**STATED EXERCISE**
Pull out every line of the listing below where "part" appears.

┌────────

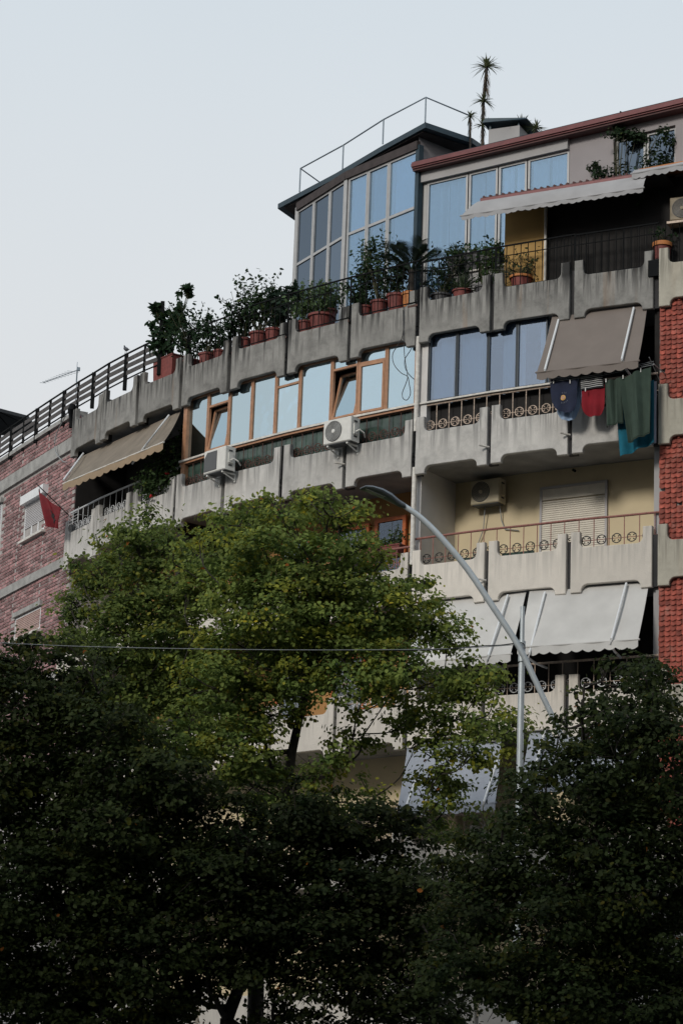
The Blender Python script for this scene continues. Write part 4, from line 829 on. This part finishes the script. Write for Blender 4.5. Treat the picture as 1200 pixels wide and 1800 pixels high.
# palm
p=BAY[4].at(722,503,-.30); p=Vector((p.x,p.y,ZL)); E_=empty('potted_palm',p,'feathery palm in an ochre pot in front of the blue windows','potted palm')
obj('pot',pot_mesh(p,.20,.46),'pot_orange',E_,True); obj('trunk',MB().tube([p+Vector((0,0,.3)),p+Vector((0,0,1.02))],[.08,.06],8),'bark',E_,True)
for i in range(15):
    a=i*2.4+random.random()*.4; e=random.uniform(.25,1.25); d=Vector((math.cos(a)*math.cos(e),math.sin(a)*math.cos(e)*.7,math.sin(e))); o=p+Vector((0,0,1.0)); L=random.uniform(.85,1.2); mb=MB(); pts=[o+d*L*t-Vector((0,0,1))*.38*L*t*t for t in [j/9 for j in range(10)]]
    mb.tube(pts,[.020*(1-j/11) for j in range(10)],4)
    sd_=d.cross(Vector((0,0,1))).normalized()
    for j in range(2,10):
        for sg in (-1,1):
            for h in (0,.5): 
                q=pts[j] if h==0 or j==9 else pts[j].lerp(pts[min(9,j+1)],.5); blade(mb,q,sd_*sg+d*.8+Vector((0,0,.15)),.40*(1.1-abs(j-5)/8),.036,.25,3)
    obj('frond',mb,'blade_dark',E_)
# agave, bay 3 jumble, red pots
p=tp(812,518,3); E_=empty('potted_agave',p,'agave with pale sword leaves in a red pot behind the black bars','potted agave'); obj('pot',pot_mesh(p,.22,.26),'terracotta',E_,True); rosette('leaves',p+Vector((0,0,.28)),46,.62,.05,'blade',E_,.25,.0,1.4)
potted('dark climbing leaves left of the agave behind the black bars',tp(775,520,3,-.5),.2,.3,[((0,0,.45),(.45,.25,.45)),((.35,0,.7),(.25,.2,.3))],DARKG,420,.07,potm='pot_grey',stems=8)
potted('loose green shrub right of the agave behind the black bars',tp(850,505,3,-.5),.18,.3,[((0,0,.35),(.30,.25,.35)),((.1,0,.65),(.2,.2,.3))],GREEN,260,.07,potm='pot_grey',stems=6)
potted('red pot with orange rim and sparse twigs before the ochre wall',tp(915,496,2,-.45),.21,.36,[((0,0,.22),(.32,.2,.24)),((.3,0,.15),(.2,.15,.3)),((-.35,0,.05),(.22,.15,.25))],(.035,.05,.025),170,.06,rimm='pot_orange',stems=9)
p=BAY[1].p(BAY[1].w+.05,-.42,ZL); potted('red pot with orange rim at the gap beside the red tiles',p,.17,.62,[((0,0,.12),(.2,.15,.14))],DARKG,40,.06,rimm='pot_orange',stems=3)
# grey planters on the shelf by the attic window
FS=Fr(node(3,-.95),rnode(3,-.95))
for i,(px,w,lab,bu) in enumerate(((803,.36,'dark grey planter box with a small spiky palm, leftmost on the shelf','palm'),(832,.34,'large grey planter box, second on the shelf','low'),(857,.22,'narrow dark planter, third on the shelf','low'),(876,.22,'rightmost narrow planter on the shelf beside the ochre wall','low'))):
    s=FS.sdz(FS.at(px,425,-.12))[0]; c=FS.p(s,-.12,ZF+1.462); hgt=.36 if w>.3 else .26
    E_=potted(lab,c,.1,hgt,[((0,0,.08),(w*.5,.12,.14))],GREEN,70,.06,potm='pot_grey',box=(FS,w,.26),stems=3)
    if bu=='palm': rosette('leaves',c+Vector((0,0,hgt+.12)),50,.42,.03,'blade_dark',E_,.3,-.1,1.5)
    else: rosette('leaves',c+Vector((0,0,hgt)),26,.26,.025,'blade',E_,.3,.2,1.5)
# red flowering shrub in bay 8, fourth floor
F=BAY[8]; s=F.sdz(F.at(285,870,-.05))[0]; c=F.p(s,-.40,ZR['B']+.43)
potted('leafy green shrub with a few red flowers hanging over the white rail',c,.22,.4,[((-.30,-.25,.55),(.34,.3,.42)),((.0,-.35,.75),(.34,.3,.55)),((.25,-.3,1.15),(.2,.2,.32)),((-.6,-.05,.25),(.28,.22,.28))],(.05,.085,.032),1100,.08,flowers=('petal_red',5),group=None,stems=10,potm='pot_grey')
# flower boxes on the third floor railing of bay 4
F=BAY[4]
for px,lab in ((652,'terracotta flower box, left of the pair by the orange door'),(689,'terracotta flower box, right of the pair by the orange door')):
    s=F.sdz(F.at(px,965,-.3))[0]; c=F.p(s,-.30,ZR['C']+1.36)
    potted(lab,c,.1,.18,[((0,0,.08),(.26,.14,.13)),((.05,0,.2),(.14,.12,.14))],PALEG,140,.055,box=(F,.52,.2),group='flower boxes by the orange door',stems=4)
part('box_shelf',MB().fbox(F,.75,1.72,-.42,-.2,ZR['C']+1.325,ZR['C']+1.355),'rust_dark')
# yuccas on the attic roof
def yucca(label,px,pyb,heads,Y_d,trunk=.05,m='blade_yellow'):
    b=FA.at(px,pyb,Y_d); E_=empty('yucca',(b.x,b.y,ZG+.12),label,'yucca','yuccas growing on the attic roof'); 
    b=Vector((b.x,b.y,ZG+.12)); prev=b; mb=MB(); tops=[]
    for (hx,hy,L,n) in heads:
        q=FA.at(hx,hy,Y_d); tops.append((q,L,n))
    tops_s=sorted(tops,key=lambda t:t[0].z); mb.tube([b]+[t[0] for t in tops_s],[trunk]+[trunk*.8]*len(tops_s),8); obj('trunk',mb,'bark',E_,True)
    for q,L,n in tops:
        rosette('leaves',q,n,L,.035,m,E_,.35,-.35,1.5)
        mb=MB()
        for i in range(int(n*.6)): a=random.random()*6.28; blade(mb,q-Vector((0,0,random.uniform(.02,.55*L/.4))),(math.cos(a)*.35,math.sin(a)*.35,-1),L*.8,.022,.05,4)
        obj('dead_leaves',mb,'dead_leaf',E_)
    return E_
yucca('tall yucca with stacked leaf heads standing against the sky',848,250,[(855,118,.40,80),(849,178,.32,56),(848,222,.30,48)],-1.2,.045)
yucca('short bare yucca just left of the tall one',827,258,[(826,205,.24,30)],-1.1,.026)
yucca('low yellowish yucca tuft beside the dark chimney hood',916,240,[(915,222,.38,60)],-1.0,.03)
yucca('smaller yucca tuft at the roof edge, rightmost of them',942,236,[(942,226,.30,46)],-.9,.025)
# climbing plant around the attic window
c=FB.p(wx0+.55,-.28,wz0-.1); CL=empty('climbing_plant',c,'straggling climber around the attic window under the maroon eaves','climbing plant'); ps=[];ns=[]; mb=MB()
for s,z,rs,rz,n in ((wx0+.15,wz0+.55,.22,.6,330),(wx0+.5,wz1-.05,.5,.14,330),(wx0+1.1,wz0+.7,.42,.5,420),(wx0-.25,wz0+.9,.25,.3,120),(wx0-.45,wz0+1.15,.14,.16,50),(wx0+.15,wz1+.25,.14,.25,90),(wx0+1.35,wz1-.3,.2,.3,120),(wx0+.75,wz0+.2,.3,.3,200)):
    cc=FB.p(s,-.22,z); n=int(n*1.6); p,q=cloud(cc,(rs*1.1,.12,rz*1.1),n,8,.5); ps.append(p); ns.append(q)
    for _ in range(5): e=Vector(p[random.randrange(n)]); s0=FB.p(wx0+random.uniform(.05,.3),-.22,wz0-.3); mb.tube([s0,s0.lerp(e,.5)+Vector((0,0,.1)),e],[.012,.008,.004],5)
ps=np.concatenate(ps); leafobj('foliage',ps,np.concatenate(ns),RNG.uniform(.7,1.2,len(ps))*.06,leafcols(len(ps),(.03,.055,.028),.4,.08),CL,1.4); obj('stems',mb,'stem',CL)
# ------------------------------------------------------------------ laundry on the fourth floor
F1=BAY[1]
def cl(px,py,d): return F1.at(px,py,d)
RK=empty('clothes_rack',cl(1050,690,.3),'metal clothes rack with lines sticking out under the brown grey awning','clothes rack')
for x,y in ((967,672),(1148,640)):
    o=cl(x,y,.62); obj('rack_arm',MB().tube([o,Vector((o.x,o.y,o.z))-F1.n*.75],.012,6),'cable_grey',RK)
for d,dy in ((.60,0),(.46,-3),(.30,-6)):
    a=cl(967,671+dy,d); b=cl(1148,641+dy,d); obj('line',MB().tube([a,a.lerp(b,.5)-Vector((0,0,.05)),b],.005,5),'cable_grey',RK)
obj('corner_strut',MB().tube([cl(1140,628,.62),cl(1158,668,.05)],.010,6),'cable_grey',RK)
def hang(name,label,cor,d,m,fold=.02,nf=3.0,rnd=.0,cat='laundry',slant=0.0):
    TL,TR,BL,BR=[cl(x,y,d) for x,y in cor]; ph=random.random()*6
    def fn(u,v):
        vv=v
        p=TL.lerp(TR,u).lerp(BL.lerp(BR,u),vv); p=p+F1.n*(fold*(.3+v)*math.sin(ph+u*nf*6.28)+.006*math.sin(ph*2+v*9))
        if rnd: p=p+Vector((0,0,rnd*(2*u-1)**4*v**2)); p=p+F1.u*(-(2*u-1)*.05*v**6)
        return p
    o=obj(name,MB().sheet(fn,26,20,.006),m,None,True); tag(o,label,cat,'clothes drying on the rack'); return o,fn
o,_=hang('towel','teal blue towel hanging lowest behind the green trousers',((1080,690),(1149,668),(1090,803),(1150,778)),.36,'cloth_teal',.045,2.2)
hang('cloth','lilac grey cloth strip at the right end of the washing',((1142,672),(1153,670),(1145,782),(1152,778)),.30,'cloth_lilac',.008,1)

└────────

**CORRECT RESPONSE**
The Blender Python script for this scene continues. Write part 4, from line 829 on. This part finishes the script. Write for Blender 4.5. Treat the picture as 1200 pixels wide and 1800 pixels high.
part('box_shelf',MB().fbox(F,.75,1.72,-.42,-.2,ZR['C']+1.325,ZR['C']+1.355),'rust_dark')